Parched (2015)
6/10
Burned by Society, Thirsty for Life
10 July 2020
Premiered at the Toronto International Film Festival in 2015, Parched, the third feature film of Indian director Leena Yadav, has been worldwide well received by critics but has struggled to perform at the box office in India, where it mostly gained attention for its explicit sexual scenes than for its content, though abroad it has encountered also a good response from the general public as a film dedicated to the struggle of women in an hostile and archaic society.

Even if at times the narrative tends to be too simple and indulging in some sort of characters' Manicheism, the film deserves to be seen for its honest storytelling of the unbearable hardship of four women and for some moment of beautiful filmography.

In a remote village in Rajasthan, the lives of Rani, a widow, Bijli, a dancer turned prostitute, Lajjo, a childless wife and Janaki, a child bride, are emotionally intertwined and clouded by the violence and savage beatings of the men that cross their existences, pushing them back every time they try to raise their heads. The characters are written to depict not only the general difficulties of women in male-dominated, archaic societies that are not unfortunately limited to rural and traditional India, as the daily news remind all of us far too often, but also to radicalise even more their hopeless, futureless marginality and lack of voice.

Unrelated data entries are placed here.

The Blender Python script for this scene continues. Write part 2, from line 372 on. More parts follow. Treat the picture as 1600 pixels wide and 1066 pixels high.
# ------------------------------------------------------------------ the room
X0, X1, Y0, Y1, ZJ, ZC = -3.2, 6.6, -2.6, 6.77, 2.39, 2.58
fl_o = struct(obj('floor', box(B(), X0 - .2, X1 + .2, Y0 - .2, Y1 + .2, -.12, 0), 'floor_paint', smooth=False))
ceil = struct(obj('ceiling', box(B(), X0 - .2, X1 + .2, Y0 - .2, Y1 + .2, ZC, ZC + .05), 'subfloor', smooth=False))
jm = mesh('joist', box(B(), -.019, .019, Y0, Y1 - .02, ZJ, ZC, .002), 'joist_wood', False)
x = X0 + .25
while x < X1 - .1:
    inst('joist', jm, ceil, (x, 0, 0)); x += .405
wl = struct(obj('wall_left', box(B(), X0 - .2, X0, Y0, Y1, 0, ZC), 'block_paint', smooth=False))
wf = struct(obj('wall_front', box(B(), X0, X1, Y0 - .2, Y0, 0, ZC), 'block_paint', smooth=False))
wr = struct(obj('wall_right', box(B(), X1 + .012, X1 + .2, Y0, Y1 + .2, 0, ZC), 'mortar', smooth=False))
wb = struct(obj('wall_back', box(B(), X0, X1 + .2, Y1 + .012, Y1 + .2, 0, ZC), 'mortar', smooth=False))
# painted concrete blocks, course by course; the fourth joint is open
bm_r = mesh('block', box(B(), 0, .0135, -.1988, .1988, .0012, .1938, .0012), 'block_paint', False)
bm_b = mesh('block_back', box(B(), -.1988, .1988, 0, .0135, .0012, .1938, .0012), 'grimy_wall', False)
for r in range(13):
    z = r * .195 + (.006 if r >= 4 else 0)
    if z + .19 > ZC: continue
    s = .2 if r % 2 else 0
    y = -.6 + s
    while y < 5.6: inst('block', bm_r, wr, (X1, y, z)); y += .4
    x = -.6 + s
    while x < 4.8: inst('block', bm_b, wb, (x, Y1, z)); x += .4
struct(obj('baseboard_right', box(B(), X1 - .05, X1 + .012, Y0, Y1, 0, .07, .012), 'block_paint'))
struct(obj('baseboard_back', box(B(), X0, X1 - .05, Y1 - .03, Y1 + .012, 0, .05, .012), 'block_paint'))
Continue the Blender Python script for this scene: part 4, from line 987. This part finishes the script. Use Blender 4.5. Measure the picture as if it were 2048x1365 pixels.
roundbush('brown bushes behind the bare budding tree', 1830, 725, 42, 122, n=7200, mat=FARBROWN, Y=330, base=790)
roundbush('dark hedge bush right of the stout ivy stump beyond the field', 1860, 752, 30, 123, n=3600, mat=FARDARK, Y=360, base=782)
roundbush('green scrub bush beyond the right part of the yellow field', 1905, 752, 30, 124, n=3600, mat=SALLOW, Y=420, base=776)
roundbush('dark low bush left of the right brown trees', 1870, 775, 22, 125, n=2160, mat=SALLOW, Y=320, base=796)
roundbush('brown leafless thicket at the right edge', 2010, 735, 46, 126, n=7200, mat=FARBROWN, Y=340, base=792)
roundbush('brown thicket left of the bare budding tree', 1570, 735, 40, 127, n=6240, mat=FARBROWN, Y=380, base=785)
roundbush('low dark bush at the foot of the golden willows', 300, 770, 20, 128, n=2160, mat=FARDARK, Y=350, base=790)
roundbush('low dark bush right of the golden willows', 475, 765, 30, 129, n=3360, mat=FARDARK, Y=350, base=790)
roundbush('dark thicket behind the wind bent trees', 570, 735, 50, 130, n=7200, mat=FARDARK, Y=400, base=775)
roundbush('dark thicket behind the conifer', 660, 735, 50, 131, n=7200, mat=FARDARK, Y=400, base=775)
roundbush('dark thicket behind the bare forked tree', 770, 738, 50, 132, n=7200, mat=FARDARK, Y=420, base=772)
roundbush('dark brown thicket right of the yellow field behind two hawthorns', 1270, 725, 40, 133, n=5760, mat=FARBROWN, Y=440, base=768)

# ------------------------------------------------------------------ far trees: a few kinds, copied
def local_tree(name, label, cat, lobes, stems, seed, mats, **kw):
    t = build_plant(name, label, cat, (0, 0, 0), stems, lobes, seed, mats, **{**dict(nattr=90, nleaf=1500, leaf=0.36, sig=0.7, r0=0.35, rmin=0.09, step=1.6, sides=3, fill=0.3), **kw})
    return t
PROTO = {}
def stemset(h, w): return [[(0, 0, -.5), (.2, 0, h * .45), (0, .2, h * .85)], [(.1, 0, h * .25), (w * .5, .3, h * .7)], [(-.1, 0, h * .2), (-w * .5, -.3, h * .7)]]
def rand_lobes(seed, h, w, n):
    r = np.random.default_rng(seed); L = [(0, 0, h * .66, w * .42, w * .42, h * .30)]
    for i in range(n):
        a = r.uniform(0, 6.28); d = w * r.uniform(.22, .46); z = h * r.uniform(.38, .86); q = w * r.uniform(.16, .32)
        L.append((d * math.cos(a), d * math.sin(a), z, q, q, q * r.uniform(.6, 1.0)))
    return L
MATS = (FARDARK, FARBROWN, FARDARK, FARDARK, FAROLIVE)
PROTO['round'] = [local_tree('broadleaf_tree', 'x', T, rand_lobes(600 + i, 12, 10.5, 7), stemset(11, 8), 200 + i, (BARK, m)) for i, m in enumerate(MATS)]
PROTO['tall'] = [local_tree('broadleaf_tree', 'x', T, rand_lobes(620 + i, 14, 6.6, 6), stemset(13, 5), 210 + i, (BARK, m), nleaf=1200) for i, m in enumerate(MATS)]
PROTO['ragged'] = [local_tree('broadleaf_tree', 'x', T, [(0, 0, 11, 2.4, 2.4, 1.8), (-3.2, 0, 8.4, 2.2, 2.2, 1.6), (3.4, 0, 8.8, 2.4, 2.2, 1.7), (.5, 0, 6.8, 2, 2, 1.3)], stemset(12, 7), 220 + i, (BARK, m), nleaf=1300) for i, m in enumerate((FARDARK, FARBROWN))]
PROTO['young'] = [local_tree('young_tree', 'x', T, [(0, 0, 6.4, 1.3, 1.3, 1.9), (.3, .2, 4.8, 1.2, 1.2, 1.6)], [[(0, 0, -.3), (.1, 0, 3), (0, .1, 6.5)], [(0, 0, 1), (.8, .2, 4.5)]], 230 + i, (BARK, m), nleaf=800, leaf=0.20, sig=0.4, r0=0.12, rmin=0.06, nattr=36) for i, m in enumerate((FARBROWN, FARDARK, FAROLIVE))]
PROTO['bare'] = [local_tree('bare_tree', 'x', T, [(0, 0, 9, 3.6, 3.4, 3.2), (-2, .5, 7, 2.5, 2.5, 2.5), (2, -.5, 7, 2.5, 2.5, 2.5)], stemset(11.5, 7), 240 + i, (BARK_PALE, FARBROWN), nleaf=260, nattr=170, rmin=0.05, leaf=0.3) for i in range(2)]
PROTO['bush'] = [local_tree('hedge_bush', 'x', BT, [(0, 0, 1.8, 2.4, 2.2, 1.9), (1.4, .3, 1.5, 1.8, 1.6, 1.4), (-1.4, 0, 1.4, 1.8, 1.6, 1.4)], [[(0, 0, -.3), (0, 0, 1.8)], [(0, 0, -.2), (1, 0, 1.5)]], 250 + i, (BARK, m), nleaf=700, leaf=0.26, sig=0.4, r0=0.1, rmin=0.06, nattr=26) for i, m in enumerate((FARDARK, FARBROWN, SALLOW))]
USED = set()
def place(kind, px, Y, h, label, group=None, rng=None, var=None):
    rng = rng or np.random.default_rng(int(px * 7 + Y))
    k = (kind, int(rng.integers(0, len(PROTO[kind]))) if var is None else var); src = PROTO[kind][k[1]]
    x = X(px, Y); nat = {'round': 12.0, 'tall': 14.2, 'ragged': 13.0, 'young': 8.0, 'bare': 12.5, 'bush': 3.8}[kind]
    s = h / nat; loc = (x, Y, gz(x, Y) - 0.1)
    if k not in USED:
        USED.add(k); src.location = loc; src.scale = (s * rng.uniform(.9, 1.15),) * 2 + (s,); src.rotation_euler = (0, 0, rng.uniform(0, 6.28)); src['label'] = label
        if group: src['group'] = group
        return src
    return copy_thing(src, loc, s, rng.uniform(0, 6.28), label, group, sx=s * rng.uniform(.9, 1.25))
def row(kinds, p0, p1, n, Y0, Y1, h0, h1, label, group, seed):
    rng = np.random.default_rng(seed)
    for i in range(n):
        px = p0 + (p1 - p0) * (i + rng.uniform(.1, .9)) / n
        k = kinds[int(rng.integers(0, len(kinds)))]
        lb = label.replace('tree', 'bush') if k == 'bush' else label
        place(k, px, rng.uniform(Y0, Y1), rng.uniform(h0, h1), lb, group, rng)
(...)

Subtly playing with the double meaning of the title, the four women' souls are, in different ways, dried out by the remoteness of their location and the unbearable pressure of an archaic society where a woman that reads makes a bad wife, where beating and raping is the norm, remissively and painfully accepted by the victims, but also thirsty for a life that they know they deserve and can exist. Relying on the deeply rooted friendship and intimacy, even physical, that bond their spirits and bodies together, whether matured through the years or, like for the child bride, for the memories of their past stories, they find the courage, in the end, to affirm their values as human beings, cutting ties with the men that oppress them, purifying their lives with the fire that burns the beating husband and the escape from prostitution, in an ending that, while reminiscent of Thelma and Louise, is illuminated by a ray of hope represented by their decision of which road to take at a fork and the reunion of an emancipated Janaki with her school sweetheart.

A courageous film that is well directed and able to nicely blend Hollywood and Bollywood aspects of filmmaking, Parched involves the viewers, of all genders, as the struggle for basic human recognition surpasses the man/woman juxtaposition, as hinted by the sternness and rejection of the village towards the foreign-looking wife of the local textile entrepreneur, and becomes a gender-blind human fight for humanity. A beautiful cinematography supplements the occasional script's psychological shortcuts and the frequent bipolar over-romanticising of some of the characters that are, however, well played by most of the cast, amongst which excel Tannishtha Chatterjee in the role of Rani and Radhika Apte as her friend Lajjo.

Notwithstanding some shortcomings, Parched has a value that deserves to be appreciated not only for its much needed feminist activism and sociological angle but also as a well-crafted film.